Australia's Super Comics

Category: Fun with Covers
Last article published: 26 August 2019
This is the 56th post under this label

So I'm rummaging through the Grand Comics Database, and I look up K. G. Murray, a publishing empire that, under one imprint (and one owner) or another, reprinted many American comics from the 30s into the early 80s. Mostly DC Comics, but also the likes of Charlton and Warren, and of every genre. It's fun to look at different countries' repackaging of comics, which would have been predicated on both what was available, and one imagines, what the companies thought would sell. For example, KGM put out a lot of one-shots pulled from team-up books (which means Superman or Batman always co-star in, say, "Firestorm" and "Nemesis"), or collecting strips that never otherwise had their own series (the early 80s were very keen on western stars like Pow-Wow Smith, Matt Savage and Scalphunter.) They also stripped down Teen Titans Spotlight to give each hero their own one-shot.

One of the most baffling publishing moves, however, is how they published certain Superboy and Supergirl stories. Now, KGM obviously had the rights to Superman Family comics, and reprinted from Adventure, Action, World's Finest, Jimmy Olsen, Lois Lane, Superboy and Supergirl. But did they lose the rights to certain logos in the early 80s? That's when THIS came out, for example:
The Adventures of Kal-El features the Superman logo, but not Superboy's. Did they just not have The Adventures of Superboy logo and couldn't put the old one on there? From the same era, The Orphan from Krypton!
The Krypton brand seems to prove useful for Supergirl too:
Having to create a cover for an interior story in Superman Family might have been at fault... just what are the rules?! KGM has plenty of pasted up covers with the actual logos (Aquaman and Captain Comet, for example, that most natural of combos), but then they create a whole different Green Lantern logo for Hal Jordan. It's weird. But sticking to the Superboy family, if I may, here's how they sold the Legion of Super-Heroes.
Yes, simply, "Super-Heroes". How specific!
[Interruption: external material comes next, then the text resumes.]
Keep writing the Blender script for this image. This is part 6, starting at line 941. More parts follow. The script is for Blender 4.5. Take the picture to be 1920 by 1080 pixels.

I am not Australian, but French-Canada certainly had some reprinting schemes that might look strange from the outside. I kind of wish someone would write a book about this. And if somehow already has, please let me know!

Comments

Saxon_Brenton said…
I remember these fondly. I first discovered comics from these comparatively cheap black and white reprint anthologies in the mid-1970s when I was in my late pre-teens. The earliest ones that I can remember were very eclectic in what they combined together, but by the early 1980s they were occasionally experimenting with having an entire reprint magazine containing nothing but a sequence of stories one particular title (I recall Flash, Teen Titans, and the John Byrne run of Fantastic Four as examples).

In retrospect I wonder what sort publishing/distribution agreement they had, because in the country town I grew up in, you couldn't get the original American monthly comics in the newsagencies for big name DC characters like Superman, Batman, Wonder Woman, Flash or the Legion of Superheroes. Their stories only turned up, often in scattershot form, in these reprints. But you could get the original comics (with a 3 month delay because of surface shipping across the Pacific) for the likes of Fury of Firestorm, Weird Wars, Captain Carrot, and strangely, Green Lantern.
Siskoid said…
We also had big random collections in black and white, but because that was in French, there was no ban on American comics with the same properties. I know the UK also had different schemes likes this. It changes the game when your reprints are also in English.